Please set the lines down again exactly, from the top of the entries through the line that contains "price(on_glass(ML, -1.08, .312, 0), .07, .034, 'small".

═════ Listing ═════

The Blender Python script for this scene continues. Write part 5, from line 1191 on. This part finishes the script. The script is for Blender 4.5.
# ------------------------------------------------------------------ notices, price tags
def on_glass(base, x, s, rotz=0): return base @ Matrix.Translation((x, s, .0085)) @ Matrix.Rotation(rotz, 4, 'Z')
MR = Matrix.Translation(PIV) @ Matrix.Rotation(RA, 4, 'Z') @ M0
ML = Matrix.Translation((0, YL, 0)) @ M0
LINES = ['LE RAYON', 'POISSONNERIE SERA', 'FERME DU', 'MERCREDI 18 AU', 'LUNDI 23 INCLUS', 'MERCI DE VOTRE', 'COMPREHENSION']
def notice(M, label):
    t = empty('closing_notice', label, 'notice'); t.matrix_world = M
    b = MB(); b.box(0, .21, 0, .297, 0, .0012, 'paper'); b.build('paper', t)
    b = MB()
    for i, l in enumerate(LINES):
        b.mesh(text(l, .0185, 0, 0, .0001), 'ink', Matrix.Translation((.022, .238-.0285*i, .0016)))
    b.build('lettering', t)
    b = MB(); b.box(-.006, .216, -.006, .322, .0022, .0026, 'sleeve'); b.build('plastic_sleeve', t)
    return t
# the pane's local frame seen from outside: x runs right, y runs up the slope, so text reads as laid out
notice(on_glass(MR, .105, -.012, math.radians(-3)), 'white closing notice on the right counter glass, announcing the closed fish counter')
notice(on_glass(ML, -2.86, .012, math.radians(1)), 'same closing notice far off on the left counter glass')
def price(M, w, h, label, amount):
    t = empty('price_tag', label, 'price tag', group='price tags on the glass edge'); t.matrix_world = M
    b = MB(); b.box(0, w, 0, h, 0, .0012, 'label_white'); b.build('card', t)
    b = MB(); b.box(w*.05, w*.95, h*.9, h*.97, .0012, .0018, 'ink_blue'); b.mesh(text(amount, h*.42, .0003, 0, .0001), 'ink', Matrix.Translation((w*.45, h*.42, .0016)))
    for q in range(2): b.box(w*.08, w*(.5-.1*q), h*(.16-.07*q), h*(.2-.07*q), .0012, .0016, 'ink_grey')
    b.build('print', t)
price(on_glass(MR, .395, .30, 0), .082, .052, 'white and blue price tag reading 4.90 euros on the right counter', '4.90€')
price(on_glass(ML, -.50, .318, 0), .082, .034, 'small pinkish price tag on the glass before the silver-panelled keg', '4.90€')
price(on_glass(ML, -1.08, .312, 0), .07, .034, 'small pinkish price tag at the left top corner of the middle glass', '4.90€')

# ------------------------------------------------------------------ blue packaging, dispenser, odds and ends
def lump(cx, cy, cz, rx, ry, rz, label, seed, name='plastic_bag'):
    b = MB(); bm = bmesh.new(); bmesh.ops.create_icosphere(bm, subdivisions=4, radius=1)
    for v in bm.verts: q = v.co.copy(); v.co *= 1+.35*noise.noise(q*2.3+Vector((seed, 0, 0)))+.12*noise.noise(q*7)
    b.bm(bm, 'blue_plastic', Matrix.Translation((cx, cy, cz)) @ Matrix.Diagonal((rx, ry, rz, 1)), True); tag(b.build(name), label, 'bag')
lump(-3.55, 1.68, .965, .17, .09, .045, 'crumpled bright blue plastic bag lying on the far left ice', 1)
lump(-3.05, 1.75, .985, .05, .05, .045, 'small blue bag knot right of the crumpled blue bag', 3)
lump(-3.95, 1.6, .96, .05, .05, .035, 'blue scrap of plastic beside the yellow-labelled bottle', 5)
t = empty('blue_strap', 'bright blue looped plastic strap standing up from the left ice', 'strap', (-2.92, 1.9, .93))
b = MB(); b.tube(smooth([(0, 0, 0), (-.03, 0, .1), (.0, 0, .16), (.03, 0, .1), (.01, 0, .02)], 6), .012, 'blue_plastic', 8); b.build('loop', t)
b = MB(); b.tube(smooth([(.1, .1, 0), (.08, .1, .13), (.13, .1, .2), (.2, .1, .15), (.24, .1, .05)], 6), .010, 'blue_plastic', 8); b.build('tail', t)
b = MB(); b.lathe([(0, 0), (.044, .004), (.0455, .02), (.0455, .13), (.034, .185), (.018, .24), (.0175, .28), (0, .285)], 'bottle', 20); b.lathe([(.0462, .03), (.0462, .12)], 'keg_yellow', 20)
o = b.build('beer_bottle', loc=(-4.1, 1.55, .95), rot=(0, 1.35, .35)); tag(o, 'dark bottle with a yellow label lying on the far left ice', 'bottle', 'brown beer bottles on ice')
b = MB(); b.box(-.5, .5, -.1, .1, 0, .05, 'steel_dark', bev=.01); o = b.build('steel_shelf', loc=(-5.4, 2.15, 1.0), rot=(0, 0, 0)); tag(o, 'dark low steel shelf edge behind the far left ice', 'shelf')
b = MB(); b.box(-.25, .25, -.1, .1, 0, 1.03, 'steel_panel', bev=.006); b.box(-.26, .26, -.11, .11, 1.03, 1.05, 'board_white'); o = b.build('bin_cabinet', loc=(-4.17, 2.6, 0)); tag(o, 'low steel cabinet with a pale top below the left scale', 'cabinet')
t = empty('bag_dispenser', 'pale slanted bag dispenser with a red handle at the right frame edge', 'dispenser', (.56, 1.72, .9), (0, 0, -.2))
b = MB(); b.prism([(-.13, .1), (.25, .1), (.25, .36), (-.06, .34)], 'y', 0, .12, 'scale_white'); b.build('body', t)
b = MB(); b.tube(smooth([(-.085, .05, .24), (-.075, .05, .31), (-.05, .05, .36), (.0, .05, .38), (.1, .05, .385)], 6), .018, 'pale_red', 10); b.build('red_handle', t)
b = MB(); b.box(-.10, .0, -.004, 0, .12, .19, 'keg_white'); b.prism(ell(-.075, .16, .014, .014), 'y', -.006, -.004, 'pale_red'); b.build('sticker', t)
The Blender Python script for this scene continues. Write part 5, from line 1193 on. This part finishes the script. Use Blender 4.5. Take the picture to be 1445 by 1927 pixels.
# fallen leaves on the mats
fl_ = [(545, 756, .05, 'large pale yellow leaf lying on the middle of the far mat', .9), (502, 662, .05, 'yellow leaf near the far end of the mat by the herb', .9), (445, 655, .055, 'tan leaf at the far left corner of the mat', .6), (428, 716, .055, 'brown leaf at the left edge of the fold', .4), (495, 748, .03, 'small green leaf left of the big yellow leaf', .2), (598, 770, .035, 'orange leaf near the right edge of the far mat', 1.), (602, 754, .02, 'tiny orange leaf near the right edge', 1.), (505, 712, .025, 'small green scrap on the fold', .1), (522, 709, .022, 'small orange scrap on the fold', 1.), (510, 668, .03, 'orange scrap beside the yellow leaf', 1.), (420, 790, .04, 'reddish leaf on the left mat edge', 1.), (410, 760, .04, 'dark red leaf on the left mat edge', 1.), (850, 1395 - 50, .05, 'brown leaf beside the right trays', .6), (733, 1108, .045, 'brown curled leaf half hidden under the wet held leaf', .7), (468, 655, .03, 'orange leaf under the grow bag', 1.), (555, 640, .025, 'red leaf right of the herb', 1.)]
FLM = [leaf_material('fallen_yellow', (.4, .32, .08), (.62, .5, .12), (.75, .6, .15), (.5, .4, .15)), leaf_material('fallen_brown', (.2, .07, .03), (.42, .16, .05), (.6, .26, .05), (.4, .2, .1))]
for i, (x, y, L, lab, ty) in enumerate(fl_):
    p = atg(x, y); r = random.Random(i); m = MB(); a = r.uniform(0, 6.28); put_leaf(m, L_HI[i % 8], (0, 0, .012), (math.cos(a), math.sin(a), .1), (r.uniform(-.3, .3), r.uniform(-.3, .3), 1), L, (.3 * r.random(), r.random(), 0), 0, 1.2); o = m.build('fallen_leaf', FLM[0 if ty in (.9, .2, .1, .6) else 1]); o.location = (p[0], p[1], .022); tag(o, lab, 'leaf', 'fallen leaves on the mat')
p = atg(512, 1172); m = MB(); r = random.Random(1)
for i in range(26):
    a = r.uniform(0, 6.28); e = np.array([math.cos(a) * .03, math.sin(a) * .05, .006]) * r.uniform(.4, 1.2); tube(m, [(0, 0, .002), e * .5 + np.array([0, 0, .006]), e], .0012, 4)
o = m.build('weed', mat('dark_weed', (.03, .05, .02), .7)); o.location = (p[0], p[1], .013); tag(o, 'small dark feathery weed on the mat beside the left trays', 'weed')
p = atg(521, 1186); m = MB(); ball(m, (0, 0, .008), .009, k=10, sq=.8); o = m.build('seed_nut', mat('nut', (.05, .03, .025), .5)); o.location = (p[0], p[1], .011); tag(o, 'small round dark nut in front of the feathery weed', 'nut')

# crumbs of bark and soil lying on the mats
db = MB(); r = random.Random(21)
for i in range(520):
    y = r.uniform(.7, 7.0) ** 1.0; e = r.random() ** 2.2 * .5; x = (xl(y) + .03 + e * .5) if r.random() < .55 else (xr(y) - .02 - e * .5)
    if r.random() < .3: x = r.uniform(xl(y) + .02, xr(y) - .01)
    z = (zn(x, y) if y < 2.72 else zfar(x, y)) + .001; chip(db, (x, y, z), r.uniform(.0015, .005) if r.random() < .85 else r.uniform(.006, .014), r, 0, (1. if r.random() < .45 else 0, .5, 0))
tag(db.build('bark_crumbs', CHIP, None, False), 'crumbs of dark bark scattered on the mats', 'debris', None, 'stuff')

═════

■ Correct answer:
The Blender Python script for this scene continues. Write part 5, from line 1191 on. This part finishes the script. The script is for Blender 4.5.
# ------------------------------------------------------------------ notices, price tags
def on_glass(base, x, s, rotz=0): return base @ Matrix.Translation((x, s, .0085)) @ Matrix.Rotation(rotz, 4, 'Z')
MR = Matrix.Translation(PIV) @ Matrix.Rotation(RA, 4, 'Z') @ M0
ML = Matrix.Translation((0, YL, 0)) @ M0
LINES = ['LE RAYON', 'POISSONNERIE SERA', 'FERME DU', 'MERCREDI 18 AU', 'LUNDI 23 INCLUS', 'MERCI DE VOTRE', 'COMPREHENSION']
def notice(M, label):
    t = empty('closing_notice', label, 'notice'); t.matrix_world = M
    b = MB(); b.box(0, .21, 0, .297, 0, .0012, 'paper'); b.build('paper', t)
    b = MB()
    for i, l in enumerate(LINES):
        b.mesh(text(l, .0185, 0, 0, .0001), 'ink', Matrix.Translation((.022, .238-.0285*i, .0016)))
    b.build('lettering', t)
    b = MB(); b.box(-.006, .216, -.006, .322, .0022, .0026, 'sleeve'); b.build('plastic_sleeve', t)
    return t
# the pane's local frame seen from outside: x runs right, y runs up the slope, so text reads as laid out
notice(on_glass(MR, .105, -.012, math.radians(-3)), 'white closing notice on the right counter glass, announcing the closed fish counter')
notice(on_glass(ML, -2.86, .012, math.radians(1)), 'same closing notice far off on the left counter glass')
def price(M, w, h, label, amount):
    t = empty('price_tag', label, 'price tag', group='price tags on the glass edge'); t.matrix_world = M
    b = MB(); b.box(0, w, 0, h, 0, .0012, 'label_white'); b.build('card', t)
    b = MB(); b.box(w*.05, w*.95, h*.9, h*.97, .0012, .0018, 'ink_blue'); b.mesh(text(amount, h*.42, .0003, 0, .0001), 'ink', Matrix.Translation((w*.45, h*.42, .0016)))
    for q in range(2): b.box(w*.08, w*(.5-.1*q), h*(.16-.07*q), h*(.2-.07*q), .0012, .0016, 'ink_grey')
    b.build('print', t)
price(on_glass(MR, .395, .30, 0), .082, .052, 'white and blue price tag reading 4.90 euros on the right counter', '4.90€')
price(on_glass(ML, -.50, .318, 0), .082, .034, 'small pinkish price tag on the glass before the silver-panelled keg', '4.90€')
price(on_glass(ML, -1.08, .312, 0), .07, .034, 'small pinkish price tag at the left top corner of the middle glass', '4.90€')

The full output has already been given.